True Stories of People and Culture that Help You Understand the Region

Rolf Potts

Username By Nesreen | May 21st, 2008 | Comments No Comments

potts_book.jpg Encounters is much more than a travel writing book, and was always intended to be. That’s one reason why the collection has such an eclectic mix of writers who come from backgrounds outside of the normal travel writing circuit.

Travel writers are of course, well represented too. Rolf Potts is one of them. His Encounters story “Dancing at the Blood Festival,” recounts his journey to understand Islam in a Post 9-11 world.

Rolf has been a travel writer for nearly a decade now, something I did not realize until I learned that Solas House/Travelers’ Tales this fall will be publishing Marco Polo Didn’t Go There: Stories and Lessons from One Decade as a Postmodern Travel Writer.
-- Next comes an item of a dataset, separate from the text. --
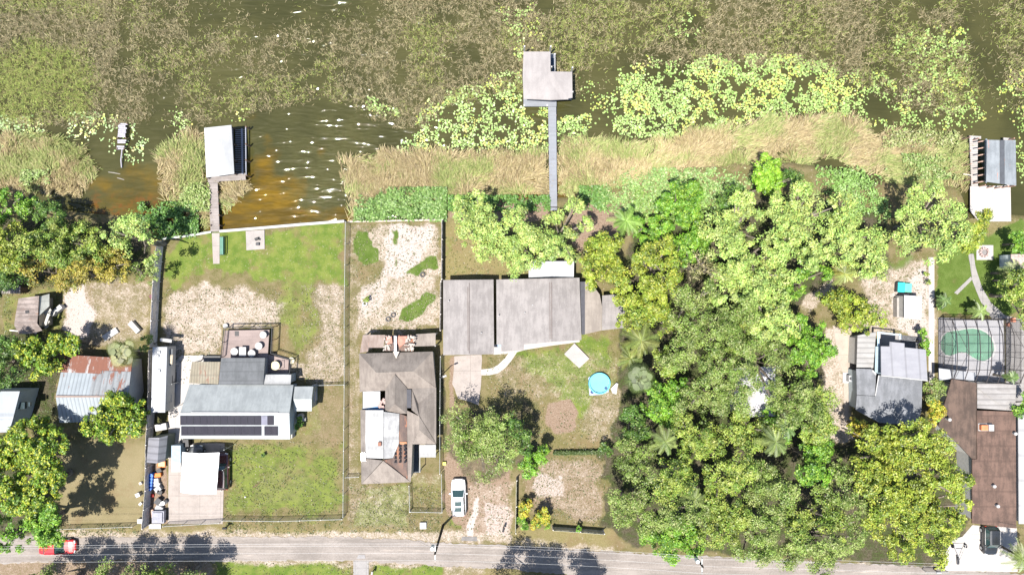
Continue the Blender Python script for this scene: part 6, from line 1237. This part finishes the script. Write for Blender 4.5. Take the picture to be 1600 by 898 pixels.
for (x, y, l_, wd) in ((178, 270, 1.5, 'upper'), (188, 279, .9, 'lower')): c = W(x, y, WATER + .1); m = MB(); m.tube([(c[0] - l_ / 2, c[1] + .1, WATER), (c[0], c[1], WATER + .08), (c[0] + l_ / 2, c[1] - .15, WATER)], [.05, .08, .04], 6); m.build('driftwood', plain('driftwood_grey', (.22, .2, .17)), None, label=f'{wd} grey driftwood stick below the broken jetty', cat='driftwood', group='driftwood below the broken jetty')
# seawalls
def wallstrip(label, pts, z0, z1, t, mat, name='seawall', cat='seawall'):
    m = MB(); P = pw(pts, 0)
    for p, q in zip(P[:-1], P[1:]):
        L = math.hypot(q[0] - p[0], q[1] - p[1]); a = math.atan2(q[1] - p[1], q[0] - p[0]); m.obox((p[0] + q[0]) / 2, (p[1] + q[1]) / 2, z0, z1 - .08, L, t * .7, a); m.obox((p[0] + q[0]) / 2, (p[1] + q[1]) / 2, z1 - .08, z1, L + .02, t, a)
    return m.build(name, mat, None, label=label, cat=cat)
wallstrip('white capped seawall between the lawn and the lake', [(344, 361.5), (400, 357), (470, 351), (538, 345.8)], -1.6, .18, .32, M_WHITE)
wallstrip('thin pale seawall left of the boardwalk under the trees', [(254, 373.5), (300, 367.5), (330, 362.5)], -1.6, .15, .26, plain('grey_green_cap', (.40, .42, .38)))
wallstrip('pinkish timber seawall above the sandy patchy yard', [(545, 346.5), (600, 345.5), (690, 343.5)], -1.6, .2, .2, plain('pinkish_timber', (.40, .33, .28)))
h = thing('concrete_pad', 'white concrete pad with a little dark grill at the seawall', 'concrete pad', base_of(398, 376)); m = MB(); c0 = pw([(384, 361, .12), (413, 359, .12), (413.5, 389, .12), (385, 391, .12)]); m.slab(c0, .16); m.build('slab', conc('blotchy_white_pad', (.29, .265, .25), 0, .12, .6), h)
m = MB(); c = W(400, 373, .6); m.obox(c[0], c[1], .12, .5, .45, .3, .4); m.cyl(c[0] + .3, c[1] - .05, .12, .3, .1); m.build('grill', M_BLACK, h); m = MB(); c = W(402, 381, .4); m.obox(c[0], c[1], .12, .4, .4, .35, 0); m.build('stool', M_DGREY, h)
h = thing('bench', 'green slatted park bench beside the foot of the boardwalk', 'bench', base_of(346, 383)); c = W(346, 384, .5)
for k in range(4): m = MB(); m.box(c[0] - .22 + k * .13, c[0] - .12 + k * .13, c[1] - 1.1, c[1] + 1.1, .42, .46); m.build('seat_slat', M_SEAT if 'M_SEAT' in globals() else plain('bench_green_paint', (.09, .20, .16)), h)
m = MB(); m.box(c[0] + .34, c[0] + .38, c[1] - 1.1, c[1] + 1.1, .5, .95); m.build('backrest', plain('bench_green_paint', (.09, .20, .16)), h)
for s_ in (-1, 1): m = MB(); m.tube([(c[0] - .2, c[1] + s_ * 1.12, 0), (c[0] - .2, c[1] + s_ * 1.12, .65), (c[0] + .36, c[1] + s_ * 1.12, .65), (c[0] + .4, c[1] + s_ * 1.12, 0)], .03); m.build('leg', M_DGREY, h)
# ================= fences
def screenm(): return screen_mat('chain_link_mesh', (.30, .32, .28), .22)
CLM = screenm()
def fence(label, pts, hh, kind='chain', step=2.4, mat=None, gap=None):
    h = thing('fence', label, 'fence', base_of(*pts[0])); P = pw(pts, 0)
    for i, (p, q) in enumerate(zip(P[:-1], P[1:])):
        L = math.hypot(q[0] - p[0], q[1] - p[1]); a = math.atan2(q[1] - p[1], q[0] - p[0]); n = max(1, round(L / step)); ux, uy = (q[0] - p[0]) / L, (q[1] - p[1]) / L
        for j in range(n + (1 if i == len(P) - 2 else 0)):
            x, y = p[0] + ux * L * j / n, p[1] + uy * L * j / n; m = MB()
            if kind == 'wood': m.obox(x - uy * .08, y + ux * .08, -.3, hh + .03, .1, .1, a)
            else: m.cyl(x, y, -.3, hh + .04, .04, n=6)
            m.build('post', M_GALV if kind != 'wood' else M_FENCEW, h)
        m = MB()
        if kind == 'wood':
            k = int(L / .17); rr = random.Random(i + len(label))
            for j in range(k):
                t = (j + .5) / k * L; m.obox(p[0] + ux * t, p[1] + uy * t, .03, hh * rr.uniform(.97, 1.02), L / k * .93, .03, a + rr.uniform(-.02, .02))
            for z in (.4, hh * .8): m.obox((p[0] + q[0]) / 2 - uy * .045, (p[1] + q[1]) / 2 + ux * .045, z, z + .09, L, .045, a)
            m.build('board_panel', mat or M_FENCEW, h)
        else:
            m.obox((p[0] + q[0]) / 2, (p[1] + q[1]) / 2, .04, hh, L, .008, a); m.build('mesh_panel', CLM, h)
            m = MB(); m.tube([(p[0], p[1], hh), (q[0], q[1], hh)], .028, 5); m.build('top_rail', M_GALV, h)
    return h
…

Rolf strikes me as someone who revels in strange, edgy, and seamy places. He always takes us there with him, but what I love about his writing is he takes us into his own edgy and witty mind, where he processes the madness that sometimes happens around him. I’m sure Marco Polo will not disappoint in that regard.

“Dancing at the Blood Festival” is much in that spirit. In it, he uses Eid al Adha, a Muslim holiday to observe the Old Testament story of Abraham’s near murder of his son Ishmael, done to prove his devotion to God, as his point of inquiry. Rolf goes from the chaotic streets of Cairo to the laconic ones in coastal Aqaba in Jordan to discover that when Muslims holiday, they do so in much of the same way we do. Before that conclusion though, readers are treated to a hilarious romp through Rolf’s awkward journey through Cairo on the morning of the Eid, when sacrificial goat blood is splattered all over the city, causing little girls to wretch and hapless animals to meet a premature fate falling from rooftops before their sacrifice.

When he reaches Aqaba, the awkwardness of two teenage boys curious about an American traveler is what becomes funny, as does Rolf’s boredom as he hangs out with these kids as they dance to a tune played on an old cassette player. It ends well, I promise, but I won’t give it away.

Congratulations to Rolf on his new book!